§ **Short problem**
State the number of lines that hold the string "More", with nothing added.

§ **Task inputs**
[Begin]
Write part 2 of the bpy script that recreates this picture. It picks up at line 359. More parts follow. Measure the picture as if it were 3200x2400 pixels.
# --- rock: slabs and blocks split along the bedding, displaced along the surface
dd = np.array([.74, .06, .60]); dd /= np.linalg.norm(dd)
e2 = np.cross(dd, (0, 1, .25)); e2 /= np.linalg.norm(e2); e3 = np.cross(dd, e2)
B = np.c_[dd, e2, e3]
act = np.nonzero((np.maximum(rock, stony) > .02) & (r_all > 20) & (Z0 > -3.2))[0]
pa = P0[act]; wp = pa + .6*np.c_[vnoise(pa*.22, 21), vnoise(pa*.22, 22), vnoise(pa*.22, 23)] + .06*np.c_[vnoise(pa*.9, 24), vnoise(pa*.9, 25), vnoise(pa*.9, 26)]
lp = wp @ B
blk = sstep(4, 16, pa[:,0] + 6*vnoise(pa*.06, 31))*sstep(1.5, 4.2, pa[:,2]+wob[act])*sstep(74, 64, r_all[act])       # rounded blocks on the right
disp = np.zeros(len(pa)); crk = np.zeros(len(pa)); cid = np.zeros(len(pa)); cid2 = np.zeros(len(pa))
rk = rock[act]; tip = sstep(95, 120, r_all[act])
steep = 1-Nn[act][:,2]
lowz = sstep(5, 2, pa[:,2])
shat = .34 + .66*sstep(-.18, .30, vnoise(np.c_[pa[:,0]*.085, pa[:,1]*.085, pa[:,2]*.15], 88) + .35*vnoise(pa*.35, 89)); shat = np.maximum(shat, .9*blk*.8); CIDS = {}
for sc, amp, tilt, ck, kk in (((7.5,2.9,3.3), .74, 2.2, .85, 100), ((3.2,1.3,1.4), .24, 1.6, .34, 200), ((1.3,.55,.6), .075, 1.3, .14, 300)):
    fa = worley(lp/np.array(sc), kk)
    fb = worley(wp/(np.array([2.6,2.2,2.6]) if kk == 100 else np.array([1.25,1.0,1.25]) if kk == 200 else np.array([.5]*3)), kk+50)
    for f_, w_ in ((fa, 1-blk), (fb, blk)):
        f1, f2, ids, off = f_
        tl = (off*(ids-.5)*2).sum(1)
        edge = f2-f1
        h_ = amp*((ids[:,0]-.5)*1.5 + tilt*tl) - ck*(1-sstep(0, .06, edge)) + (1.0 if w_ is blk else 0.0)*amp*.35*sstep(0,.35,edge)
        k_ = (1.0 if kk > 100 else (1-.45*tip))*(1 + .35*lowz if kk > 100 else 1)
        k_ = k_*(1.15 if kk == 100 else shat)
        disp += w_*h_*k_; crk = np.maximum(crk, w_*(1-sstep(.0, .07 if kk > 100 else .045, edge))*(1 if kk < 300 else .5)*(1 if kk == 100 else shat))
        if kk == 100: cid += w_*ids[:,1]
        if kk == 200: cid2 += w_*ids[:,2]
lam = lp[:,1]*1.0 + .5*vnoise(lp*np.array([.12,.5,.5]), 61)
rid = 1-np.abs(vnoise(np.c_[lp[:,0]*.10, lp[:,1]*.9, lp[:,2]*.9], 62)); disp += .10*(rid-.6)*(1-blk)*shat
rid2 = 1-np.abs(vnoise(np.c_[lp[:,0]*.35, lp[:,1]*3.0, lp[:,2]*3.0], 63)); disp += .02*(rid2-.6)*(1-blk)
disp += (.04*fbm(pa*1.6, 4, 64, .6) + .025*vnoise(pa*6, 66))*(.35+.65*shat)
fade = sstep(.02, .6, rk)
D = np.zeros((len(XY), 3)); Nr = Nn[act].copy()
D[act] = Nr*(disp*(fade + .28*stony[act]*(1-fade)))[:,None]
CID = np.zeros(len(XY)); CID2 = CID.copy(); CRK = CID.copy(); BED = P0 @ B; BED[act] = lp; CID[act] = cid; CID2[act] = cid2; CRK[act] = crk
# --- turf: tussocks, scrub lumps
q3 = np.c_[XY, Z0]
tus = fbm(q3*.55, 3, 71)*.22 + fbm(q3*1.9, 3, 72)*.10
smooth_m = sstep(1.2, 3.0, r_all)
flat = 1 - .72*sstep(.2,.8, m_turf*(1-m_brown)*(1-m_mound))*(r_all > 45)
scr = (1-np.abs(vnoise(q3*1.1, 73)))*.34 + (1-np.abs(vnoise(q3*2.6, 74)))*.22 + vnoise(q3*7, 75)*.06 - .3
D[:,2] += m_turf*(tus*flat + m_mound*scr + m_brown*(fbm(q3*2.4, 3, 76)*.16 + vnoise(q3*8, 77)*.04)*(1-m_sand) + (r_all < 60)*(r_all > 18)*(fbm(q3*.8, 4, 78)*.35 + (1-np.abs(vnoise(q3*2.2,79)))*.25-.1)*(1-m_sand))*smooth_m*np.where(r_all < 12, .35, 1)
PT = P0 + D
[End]
[Begin]
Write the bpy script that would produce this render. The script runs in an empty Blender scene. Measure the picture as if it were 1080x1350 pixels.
[End]
[Begin]
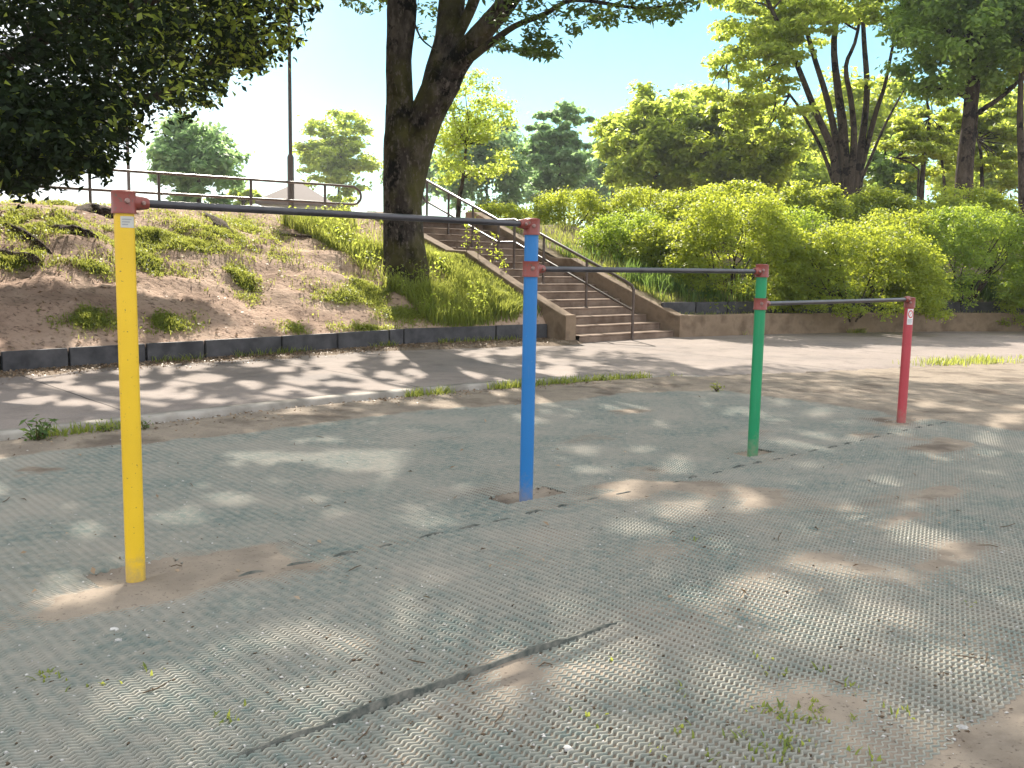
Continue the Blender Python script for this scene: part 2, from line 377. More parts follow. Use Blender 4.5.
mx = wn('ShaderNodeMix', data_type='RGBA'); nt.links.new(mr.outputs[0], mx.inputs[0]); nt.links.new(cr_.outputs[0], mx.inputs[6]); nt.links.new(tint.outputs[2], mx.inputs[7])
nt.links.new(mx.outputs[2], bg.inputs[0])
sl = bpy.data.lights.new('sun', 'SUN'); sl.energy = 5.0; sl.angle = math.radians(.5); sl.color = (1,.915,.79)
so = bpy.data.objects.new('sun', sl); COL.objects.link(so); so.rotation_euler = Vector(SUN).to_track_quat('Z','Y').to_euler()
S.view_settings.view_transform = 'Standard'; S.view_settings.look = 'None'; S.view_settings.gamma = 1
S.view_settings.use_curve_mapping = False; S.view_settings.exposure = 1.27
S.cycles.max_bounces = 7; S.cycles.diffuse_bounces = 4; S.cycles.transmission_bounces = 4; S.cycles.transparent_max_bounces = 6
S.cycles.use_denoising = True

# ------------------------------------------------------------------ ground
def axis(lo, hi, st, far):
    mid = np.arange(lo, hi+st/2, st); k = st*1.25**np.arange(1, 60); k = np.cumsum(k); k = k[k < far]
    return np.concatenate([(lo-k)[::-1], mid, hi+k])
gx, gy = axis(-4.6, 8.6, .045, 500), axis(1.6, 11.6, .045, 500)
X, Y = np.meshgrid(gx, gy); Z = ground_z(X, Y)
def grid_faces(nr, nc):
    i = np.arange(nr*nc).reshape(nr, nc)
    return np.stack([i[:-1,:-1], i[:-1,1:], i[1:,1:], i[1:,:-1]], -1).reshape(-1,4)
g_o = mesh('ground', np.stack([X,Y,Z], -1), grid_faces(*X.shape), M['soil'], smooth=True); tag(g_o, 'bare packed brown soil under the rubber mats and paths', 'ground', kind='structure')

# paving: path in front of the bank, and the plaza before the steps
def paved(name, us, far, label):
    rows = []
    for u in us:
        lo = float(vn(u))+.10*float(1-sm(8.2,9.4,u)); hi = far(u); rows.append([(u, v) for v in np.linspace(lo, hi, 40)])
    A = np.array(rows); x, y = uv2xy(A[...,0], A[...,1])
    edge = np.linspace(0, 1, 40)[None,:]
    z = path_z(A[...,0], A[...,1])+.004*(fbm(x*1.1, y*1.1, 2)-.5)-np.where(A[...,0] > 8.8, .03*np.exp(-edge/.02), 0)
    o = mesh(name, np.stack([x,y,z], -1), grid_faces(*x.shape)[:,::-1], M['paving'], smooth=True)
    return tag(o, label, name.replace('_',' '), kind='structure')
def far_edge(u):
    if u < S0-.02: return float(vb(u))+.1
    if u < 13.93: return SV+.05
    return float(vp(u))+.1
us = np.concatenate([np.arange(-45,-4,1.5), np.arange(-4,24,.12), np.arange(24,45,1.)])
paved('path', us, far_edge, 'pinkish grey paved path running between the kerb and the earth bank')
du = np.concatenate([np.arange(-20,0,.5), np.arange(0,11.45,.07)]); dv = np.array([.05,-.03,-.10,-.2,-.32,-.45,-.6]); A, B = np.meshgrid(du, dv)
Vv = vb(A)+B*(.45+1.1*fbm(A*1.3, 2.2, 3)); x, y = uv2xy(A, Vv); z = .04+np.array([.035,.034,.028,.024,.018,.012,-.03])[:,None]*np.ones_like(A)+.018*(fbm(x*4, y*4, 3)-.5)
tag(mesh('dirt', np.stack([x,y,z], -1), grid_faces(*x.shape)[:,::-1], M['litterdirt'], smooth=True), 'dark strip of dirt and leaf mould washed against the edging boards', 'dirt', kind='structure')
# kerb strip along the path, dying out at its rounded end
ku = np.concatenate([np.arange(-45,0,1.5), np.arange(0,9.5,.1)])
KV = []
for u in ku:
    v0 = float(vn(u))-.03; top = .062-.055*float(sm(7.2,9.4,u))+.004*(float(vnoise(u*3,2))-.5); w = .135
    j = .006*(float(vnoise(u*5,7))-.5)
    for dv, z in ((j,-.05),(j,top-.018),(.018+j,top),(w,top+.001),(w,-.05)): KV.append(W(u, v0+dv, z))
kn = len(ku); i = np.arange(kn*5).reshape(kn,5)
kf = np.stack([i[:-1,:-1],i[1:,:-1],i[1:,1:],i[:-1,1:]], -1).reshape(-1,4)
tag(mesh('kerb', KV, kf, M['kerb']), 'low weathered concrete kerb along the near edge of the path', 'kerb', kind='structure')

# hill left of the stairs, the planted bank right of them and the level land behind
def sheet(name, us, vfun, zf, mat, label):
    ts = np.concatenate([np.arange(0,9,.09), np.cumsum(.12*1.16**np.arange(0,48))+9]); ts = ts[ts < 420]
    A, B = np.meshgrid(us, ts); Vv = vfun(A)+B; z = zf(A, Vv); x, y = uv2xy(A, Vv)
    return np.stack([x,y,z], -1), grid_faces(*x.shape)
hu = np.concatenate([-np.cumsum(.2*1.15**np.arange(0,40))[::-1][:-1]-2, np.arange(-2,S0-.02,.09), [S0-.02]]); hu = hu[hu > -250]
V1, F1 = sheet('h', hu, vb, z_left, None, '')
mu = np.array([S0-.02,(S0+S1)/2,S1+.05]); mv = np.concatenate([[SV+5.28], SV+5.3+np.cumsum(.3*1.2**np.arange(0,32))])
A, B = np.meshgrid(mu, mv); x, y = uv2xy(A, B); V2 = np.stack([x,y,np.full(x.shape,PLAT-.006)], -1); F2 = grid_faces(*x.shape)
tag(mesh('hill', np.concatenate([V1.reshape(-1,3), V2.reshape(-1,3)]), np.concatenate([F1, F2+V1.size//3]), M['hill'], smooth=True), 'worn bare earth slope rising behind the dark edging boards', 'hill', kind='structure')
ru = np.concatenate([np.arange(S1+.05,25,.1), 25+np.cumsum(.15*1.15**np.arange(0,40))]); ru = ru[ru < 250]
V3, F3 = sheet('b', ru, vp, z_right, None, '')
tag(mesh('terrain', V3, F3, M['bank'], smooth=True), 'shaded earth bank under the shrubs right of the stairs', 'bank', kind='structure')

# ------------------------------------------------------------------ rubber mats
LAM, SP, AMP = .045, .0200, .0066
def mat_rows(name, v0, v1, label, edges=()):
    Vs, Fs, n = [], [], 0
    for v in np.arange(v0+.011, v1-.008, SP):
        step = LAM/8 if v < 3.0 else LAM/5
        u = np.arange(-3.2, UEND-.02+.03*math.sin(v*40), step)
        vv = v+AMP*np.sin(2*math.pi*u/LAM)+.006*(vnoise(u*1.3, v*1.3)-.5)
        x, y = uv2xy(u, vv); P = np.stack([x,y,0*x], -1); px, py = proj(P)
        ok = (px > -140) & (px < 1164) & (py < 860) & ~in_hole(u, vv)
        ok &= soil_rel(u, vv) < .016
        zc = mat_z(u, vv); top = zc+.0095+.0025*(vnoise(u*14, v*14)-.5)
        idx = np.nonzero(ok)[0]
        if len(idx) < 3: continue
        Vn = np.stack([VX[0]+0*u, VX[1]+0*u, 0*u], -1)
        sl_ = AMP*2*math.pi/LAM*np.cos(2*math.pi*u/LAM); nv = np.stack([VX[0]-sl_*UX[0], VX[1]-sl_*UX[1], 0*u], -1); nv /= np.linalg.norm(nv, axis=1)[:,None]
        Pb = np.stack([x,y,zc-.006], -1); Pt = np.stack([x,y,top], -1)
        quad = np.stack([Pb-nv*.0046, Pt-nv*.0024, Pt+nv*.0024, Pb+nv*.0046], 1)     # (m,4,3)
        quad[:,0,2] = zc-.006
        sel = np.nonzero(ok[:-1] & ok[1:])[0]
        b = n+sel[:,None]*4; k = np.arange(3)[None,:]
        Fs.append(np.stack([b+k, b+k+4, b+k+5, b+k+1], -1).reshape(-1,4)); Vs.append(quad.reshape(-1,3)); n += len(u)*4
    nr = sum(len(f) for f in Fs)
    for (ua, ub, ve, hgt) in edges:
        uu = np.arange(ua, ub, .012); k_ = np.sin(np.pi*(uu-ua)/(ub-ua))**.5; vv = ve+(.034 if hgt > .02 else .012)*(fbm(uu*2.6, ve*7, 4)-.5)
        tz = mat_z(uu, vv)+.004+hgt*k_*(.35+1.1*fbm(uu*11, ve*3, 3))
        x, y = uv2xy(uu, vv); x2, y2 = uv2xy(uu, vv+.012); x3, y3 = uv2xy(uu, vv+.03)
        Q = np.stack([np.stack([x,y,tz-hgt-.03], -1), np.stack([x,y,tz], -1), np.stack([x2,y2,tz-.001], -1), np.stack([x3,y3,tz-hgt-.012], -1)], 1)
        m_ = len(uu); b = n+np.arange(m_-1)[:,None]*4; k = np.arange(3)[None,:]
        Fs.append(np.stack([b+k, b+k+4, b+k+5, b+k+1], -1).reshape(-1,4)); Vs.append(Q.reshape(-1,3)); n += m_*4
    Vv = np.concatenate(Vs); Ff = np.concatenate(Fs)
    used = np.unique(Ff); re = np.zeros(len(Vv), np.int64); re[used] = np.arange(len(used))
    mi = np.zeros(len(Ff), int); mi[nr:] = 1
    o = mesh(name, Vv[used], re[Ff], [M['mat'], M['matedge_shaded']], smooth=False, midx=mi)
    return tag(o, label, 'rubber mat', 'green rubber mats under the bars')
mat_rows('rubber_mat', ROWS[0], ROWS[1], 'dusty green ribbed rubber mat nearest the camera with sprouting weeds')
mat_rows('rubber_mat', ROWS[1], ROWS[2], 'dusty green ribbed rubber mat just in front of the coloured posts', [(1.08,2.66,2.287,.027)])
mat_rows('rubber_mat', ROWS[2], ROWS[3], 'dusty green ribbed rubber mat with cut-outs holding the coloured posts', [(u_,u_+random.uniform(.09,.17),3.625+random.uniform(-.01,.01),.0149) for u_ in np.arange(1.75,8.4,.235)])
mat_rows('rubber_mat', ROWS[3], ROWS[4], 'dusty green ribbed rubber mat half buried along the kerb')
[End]
§ **Final answer**
2